The newspaper office became my substitute home, away from the storms of divorce and accompanying emotions and my own court date.  I would always rather have been in the newspaper office than at home in those days.  Hence my inept drawing of the office on an album page for a forlorn Christmas, with its file cabinet and a fictional mantelpiece with stocking and mouse, but without some photo that has since come loose and been lost.

Meanwhile, in the summers of 1956 and 1957 I became a “student reporter” at the downtown evening newspaper.  This meant that I followed a reporter on his (note the gender) beat, then wrote the same story he did, and then had the story edited by the reporter and the assistant publisher (the publisher’s son) Bill Small, Jr.  If my stories were good enough, they were published.  This unpaid “job” came about because I participated in my high school newspaper staff’s overnight work in May of 1956 at the Arizona Daily Star, during which we “put the newspaper to bed” (released the pages to the printing presses).

Stepping up the beat

The first reporter I followed was John Riddick, as I remember, on the federal beat.  We walked to the federal courthouse from the downtown building on Stone Avenue that the Citizen shared with the Star, with the linotype machines on the top floor, the papers’ newsrooms on two different floors, and the presses in the basement.  We covered law enforcement, courts, and anything else the federal government did.  I can’t remember a single story I wrote.

The next summer was more memorable.  I had already noticed Fritz Kessinger, whom I would follow in the summer of 1957, in the newsroom, because one day he had come storming in with a bloody nose and headed for a restroom.  When I asked another reporter what had happened, he laughed and said something like, “Oh, he just put his nose in where someone else thought it didn’t belong.” It was from Fritz that I would learn what life as a reporter in a middle-sized American town would be like, and from Fritz that I learned to write stories that were actually published. 

In the fall in between we students had a newspaper page of our own, the “School News” page, and this continued until we high schoolers had our own section.  On the page below Fritz and I stand on either side of a student as he points out something in a story she is typing, and I have a byline on a story that won a contest, with a piece about the story beside it.

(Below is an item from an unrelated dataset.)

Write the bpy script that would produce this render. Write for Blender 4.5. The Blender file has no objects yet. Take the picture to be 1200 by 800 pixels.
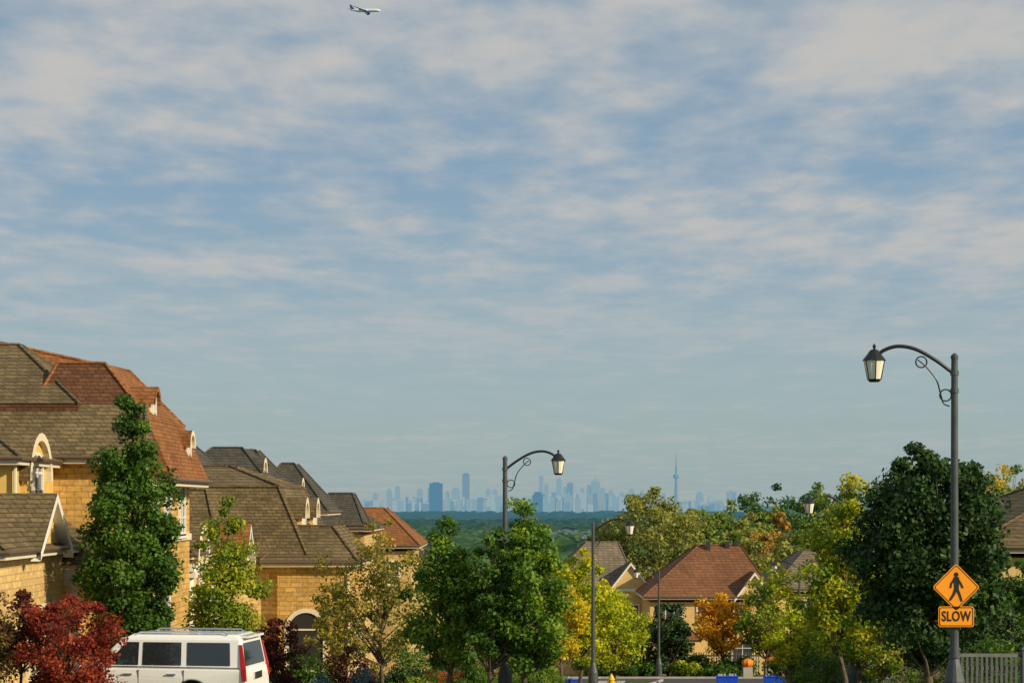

For those of you who have never spent time in a newsroom, that same page would have looked like the image below before photos and ads were placed and a slug added under “School News” to give the date and page number.  Each story was typed on 8-1/2 x 5-1/2" pieces of newsprint and, once given a pass by an editor, sent to the linotypists, returning as a galley that was then further edited for placement on the page.  Its last trip was being sent back to the linotype floor for corrections. Headlines were written and typecast separately.  The stories were mocked up like this on the page so we editors could see the final result before the photos and an ad at bottom right were placed.  After we and our staff supervisor were satisfied, the completed page in linotyped lead was sent for placement of the metal-clad wood blocks representing photos and ads, and thence to the presses.  Note that one ad at the bottom.  It was probably a desire for more ad space and the realization that a baby boom was supplying teenaged consumers that drove the next stage of my career in journalism.

A section of our own

By the spring of 1958, the last semester of my senior year, the Citizen had blown the “School News” up into the “Teen Citizen,” a full section of the newspaper.  This meant not just putting together a story or two for a Saturday morning to spend in the newsroom but spending much of each week gathering news for an entire Saturday of editing, blocking, and bringing in negatives to fill what eventually became 8 half-size pages of print, photographs, and ads.  With my continuing work on the school newspaper, my life was entirely taken up with journalism and schoolwork.  (Fortunately work on the school newspaper gave me academic credit in English.)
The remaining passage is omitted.